Una borghesia che si sporcava le mani: vediamo Anna Kuliscioff di giorno redigere articoli incendiari e proposte di legge, e la sera andare nei bassifondi a curare le donne malate, Ersilia Bronzini progettare di aprire case di accoglienza per donne maltrattate e intanto distribuire il cibo ai bisognosi. Se è il mondo socialista quello messo a fuoco dall’autrice tra le vie di una Milano in cui si intravvede il destino – il successo di una città che corre sempre avanti, e che talvolta travolge chi non sta al passo – si potrebbe dire qualcosa anche su ciò che faceva l’attivismo delle donne cattoliche, espresso ad esempio nella nascita, nel 1901, dalla Lega cattolica femminile, a sostegno delle operai, e nel 1905 dalla Federazione femminile milanese, un sodalizio che in pochi anni raccolse un alto numero di donne e di lavoratrici.

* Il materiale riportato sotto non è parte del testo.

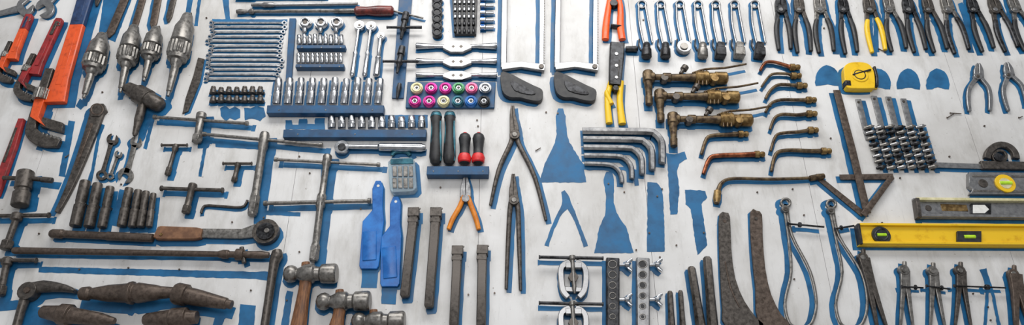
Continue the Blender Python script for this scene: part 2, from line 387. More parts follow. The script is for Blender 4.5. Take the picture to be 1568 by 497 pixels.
for (x,y0,y1,w,ln,m) in [(131,277,346,17,16,'dark'),(150,281,347,16,14,'dark'),(169,286,348,14,13,'dark'),(198,288,346,14,12,'dark'),(212,291,347,13,10,'dark'),(224,293,347,12,9,'dark'),(235,296,347,10,7,'dark')]:
    socket(x,y0,y1,w,m,hc=.018,lean=ln,sil=(2,5,1.5))
stroke([(188,290,10),(176,346,12)])
tee('tee_wrench',(246,288,342,291),(296,281,284,326),'dark',bw=6,sw=10,hub=13)
tee('tee_wrench',(341,250,386,250),(365,249,358,278),'dark',bw=4,sw=7,hub=9)
tee('tee_wrench',(247,222,287,222),(270,221,256,268),'dark',bw=4,sw=6,hub=9)
t=T('hex_key',(1,3,1)); t.s([(308,326,4),(311,317,4),(320,314,4),(360,317,4),(374,315,4),(379,306,4)],'dark',k=2); t.done()
tee('tee_wrench',(235,179,380,189),(309,173,301,218),'worn',bw=5,sw=11,hub=15,sil=(8,4,2))
tee('tee_wrench',(310,205,494,222),(406,203,386,330),'worn',bw=5,sw=12,hub=15,sil=(9,7,2))
tee('tee_wrench',(420,244,582,252),(502,237,490,318),'worn',bw=4.5,sw=10,hub=14,sil=(8,5,2))
tee('tee_wrench',(404,311,568,307),(493,297,480,400),'worn',bw=6,sw=11,hub=14,sil=(8,6,2))
stroke([(500,250,14),(494,330,12)])
stroke([(240,188,6),(300,192,6)]); stroke([(330,222,6),(400,226,6)]); stroke([(410,216,8),(395,325,7)]); stroke([(405,325,7),(460,328,6)])
t=T('breaker_bar',(3,3,1)); t.l(77,357,234,364,[(0,10),(.02,14),(.12,15),(.13,12),(.55,12),(.56,14),(1,13)],'rust'); t.done()
t=T('strap_wrench',(4,6,2)); t.s([(240,356,18),(245,357,22),(300,358,20),(310,358,15)],'leather',th=.02,sh='rect'); t.s([(308,357,15),(370,358,16),(392,353,22)],'worn',th=.012,sh='rect')
t.d(406,353,20,'dark',.001,.024,seg=26); t.d(406,353,14,'gun',.02,.03,seg=20,sil=False); t.d(408,352,4,'worn',.02,.034,seg=10,sil=False); t.d(246,358,2.5,'brass',.01,.024,seg=10,sil=False); t.done()
t=T('long_extension_bar',(2,2,1)); t.l(20,383,412,390,[(0,9),(.01,11),(.3,10),(.8,9),(.82,14),(.84,14),(.845,10),(.87,10),(.872,18),(.9,18),(.905,11),(.97,12),(1,9)],'rust'); t.l(370,378,374,402,[(0,7),(1,7)],'dark',hc=.02); t.done()
stroke([(60,412,9),(200,416,10),(392,421,11),(410,422,14)])
t=T('breaker_bar',(4,3,1)); t.s([(424,383,14),(424,392,19),(420,402,15),(414,440,13),(405,500,13)],'dark',k=2); t.done()
stroke([(444,445,10),(436,500,12)])
hammer(434,516,418,31,468,430,456,505); hammer(484,567,460,31,520,475,514,505)
hammer(538,620,490,30,572,500,570,540)
t=T('knuckle_bar_wrench',(8,5,2)); t.s([(40,444,20),(66,438,20),(100,441,12),(116,446,6)],'dark',th=.03,k=2); t.d(40,444,14,'dark',.001,.034,seg=16); t.s([(42,446,16),(32,475,13),(24,505,13)],'dark',k=2); t.d(40,443,5,'rust',.03,.038,seg=8,sil=False); t.done()
stroke([(-5,468,16),(30,466,14)]); stroke([(60,470,20),(56,500,20)])
t=T('morse_taper_sleeve',(-3,10,2)); t.l(122,449,268,447,[(0,14),(.02,20),(.1,22),(.12,17),(.3,26),(.5,30),(.52,34),(.56,36),(.58,28),(.62,32),(.8,24),(.85,20),(1,16)],'rust'); t.done()
t=T('morse_taper_sleeve',(-3,8,2)); t.l(268,448,355,466,[(0,30),(.05,34),(.2,34),(.22,27),(.4,26),(.9,18),(.92,14),(1,14)],'rust'); t.done()
t=T('lathe_centre',(-3,8,2)); t.l(62,476,176,491,[(0,12),(.03,19),(.25,26),(.27,32),(.4,34),(.42,26),(.8,20),(1,10)],'rust'); t.done()
t=T('lathe_centre',(-3,8,2)); t.l(220,489,302,485,[(0,14),(.05,20),(.5,28),(.52,32),(.8,32),(.82,24),(1,20)],'rust'); t.done()
stroke([(380,466,24),(376,505,24)]); stroke([(340,478,14),(330,505,14)]); stroke([(275,455,14),(340,462,14)])

# ================= UPPER LEFT-CENTRE =================
t=T('long_screwdriver',(2,2,1)); t.l(362,18,547,17,[(0,6),(.03,8),(.1,4.5),(.12,9),(.14,9),(.15,5),(.8,5),(.82,7),(1,7)],'worn',hc=.012); t.l(543,17,603,17,[(0,9),(.05,15),(.3,13),(.6,17),(.95,16),(1,9)],'redwood',hc=.018,seg=10); t.l(603,17,648,28,[(0,3),(1,3)],'worn',hc=.012); t.done()
t=T('extension_bar',(1,2,1)); t.l(385,8,548,6,[(0,5),(.1,5),(.12,8),(.2,8),(.22,5),(1,5)],'steel'); t.done()
t=T('extension_bar',(1,2,1)); t.l(360,-6,500,-6,[(0,10),(.2,10),(.22,5),(1,5)],'worn'); t.done()
n=13
for i in range(n):
    y=35+i*7.2; x0=322+random.uniform(-3,5)-i*.3; x1=436-i*.6+random.uniform(-5,1)
    combo('combination_wrench',x0,y+random.uniform(-.4,.4),x1,y+random.uniform(-.4,.4),3.6,3.9,'chrome',sil=(-1,1.5,.3),th=.005)
t=T('wrench_rack_board',None); t.p([(443,28),(453,28),(446,126),(437,126)],'rack',.001,.012); t.done()
stroke([(325,32,5),(440,32,4)])
for i,(x,m) in enumerate([(467,'chrome'),(491,'chrome'),(515,'chrome')]):
    t=T('ratchet_adapter',(1,2,1)); t.d(x,34,10,m,.001,.02,seg=22); t.r(x,34,6.5,3.5,m,h0=.019,sil=False,seg=18); t.d(x,34,4,'dark',.01,.021,seg=8,sil=False); t.s([(x,43,8),(x-1,48,7),(x-1,50,6)],m,hc=.012); t.done()
def rack(x0,y0,x1,y1,h=.026,name='socket_rack'):
    t=T(name,None); t.p([(x0,y0),(x1,y0),(x1-1,y1),(x0-1,y1)],'rack',.001,h); 
    for i in range(3):
        xx=x0+(x1-x0)*(.1+.4*i); t.d(xx,(y0+y1)/2+1,1.4,'worn',h-.002,h+.0015,seg=8)
    t.done(.0015)
for i in range(9): socket(458+i*8.1,54-(i%2)*1,68.5,7,'chrome',sil=None)
rack(455,69,529,74)
for i in range(10): socket(457+i*7.2,82,97,6.2,'chrome',sil=None)
rack(453,98,527,103)
def ratchet(xt,yt,xb,yb,w,R,name='ratchet_wrench'):
    t=T(name,(2,2,1)); t.l(xt,yt,xb,yb,[(0,w*1.2),(.15,w*.8),(.5,w*.7),(.55,w*1.2),(.58,w),(.93,w*1.25),(.97,w*1.3),(1,w*.9)],'chrome',hc=.014)
    t.d(xt,yt,R,'chrome',.001,.022,seg=20); t.d(xt,yt,R*.62,'steel',.02,.025,seg=16,sil=False); t.d(xt,yt,R*.25,'dark',.02,.027,seg=8,sil=False); return t.done()
ratchet(550,38,539,117,6,8); ratchet(568,39,558,117,6,8); ratchet(583,54,576,117,8,6)
for i in range(10): socket(427+i*17.3,121+random.uniform(-1,1),160,12,'chrome',sil=(-4,1,1),lean=4)
rack(409,161,588,173,.03)
for r_ in range(2):
    t=T('socket_clip_rail',(0,3,1)); y=138+r_*13
    t.s([(321,y+4,5),(405,y+5,5)],'gun',th=.006,sh='rect')
    for i in range(7):
        t.l(327+i*12,y-5+random.random()*2,326+i*12,y+5,[(0,7),(.4,8),(.45,9),(1,9)],'dark',hc=.014); t.d(327+i*12,y-1,1.6,'chrome',.018,.024,seg=8,sil=False)
    t.done()
paintshape([(337,166),(345,162),(352,167),(360,163),(368,168),(368,180),(360,184),(352,181),(345,185),(338,178)]); paintshape([(374,165),(384,166),(392,162),(404,165),(407,178),(398,185),(386,181),(375,184)])
for i in range(10): socket(508+i*15.3,179+random.uniform(-1,1),197,12,'chrome',sil=None)
paintshape([(437,198),(437,184),(447,184),(448,191),(457,191),(458,182),(470,182),(471,190),(482,190),(483,181),(497,181),(498,198)])
rack(434,198,653,210,.028)
paintshape([(590,176),(655,176),(655,196),(590,196)])
t=T('ratchet_wrench',(0,4,1)); t.l(519,224,652,226,[(0,10),(.12,8),(.3,7),(.45,8),(.47,13),(.95,14),(1,9)],'chrome',hc=.015); t.d(523,224,11,'chrome',.001,.024,seg=22); t.d(523,224,6,'gun',.02,.028,seg=16,sil=False); t.done()
t=T('tap_holder_board',None); t.p([(612,-15),(632,-15),(618,150),(600,150)],'rack',.001,.008); t.done()
for (x,y) in [(618,40),(612,92)]:
    t=T('tee_tap_handle',None); t.l(x-26,y+2,x+28,y+2,[(0,5),(.05,4),(1,5)],'gun',hc=.026); t.l(x+4,y-20,x-4,y+20,[(0,10),(.3,12),(.32,8),(.6,9),(.62,12),(.7,6),(1,4)],'gun',hc=.026); t.s([(x,y+2,8),(x,y+5,8)],'gun',hc=.017,th=.017,sh='sq'); t.done()
t=T('tee_tap_handle',None); t.l(612,128,608,152,[(0,6),(.3,8),(1,3)],'gun',hc=.02);t.s([(611,136,5),(611,139,5)],'gun',hc=.015,th=.013,sh='sq'); t.done()
for i in range(6):
    t=T('impact_socket',(1,2,1)); y=-2+i*10.2; t.d(669,y+0,8.2-(i%2)*.8,'gun',.001,.024,seg=20); t.r(669,y,5.6,2.6,'gun',h0=.022,sil=False,seg=16); t.d(669,y,3.6,'black',.02,.0245,seg=6,sil=False); t.done()
t=T('screwdriver_bit_set',(-3,1,1)); t.p([(692,-6),(731,-6),(729,52),(696,52)],'black',.001,.018)
for r_ in range(5):
    for i in range(5):
        t.l(697+i*7,-2+r_*11,697+i*7,6+r_*11,[(0,3),(.5,4),(.55,5),(1,5)],'chrome' if r_<3 else 'gun',hc=.021,sh='hex',sil=False)
t.done()
for r_ in range(5):
    t=T('hex_bit_socket',(1,1,1)); y=-2+r_*11; t.l(735,y,756,y,[(0,9),(.4,9),(.42,5),(1,4.5)],'chrome'); t.l(736,y,742,y,[(0,9.6),(1,9.6)],'bluepl',hc=.0115,sil=False); t.done()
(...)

«Mi affascinava raccontare il periodo storico in cui è nato tutto, e soprattutto le prime misure per l’emancipazione delle donne. Sono loro le vere protagoniste di Cenere», dice Tiziana Ferrario. Giovannina, Mariuccia, le intellettuali di sinistra: tutte si muovono nella storia verso un fine comune, la liberazione femminile dalla schiavitù di un lavoro aberrante e il riconoscimento dei loro diritti di donne e di madri. E poi c’è Milano. I quartieri cittadini al centro dell’impetuoso sviluppo industriale nei primi anni del Novecento e di un disordinato fermento umano sono quelli dell’attuale movida: Garibaldi, Brera, soprattutto. Allora erano luoghi miserabili, oggi sono scintillanti e iconici. «Ma quella Milano generosa di cento anni fa – conclude Ferrario – rischia di diventare una città per pochi».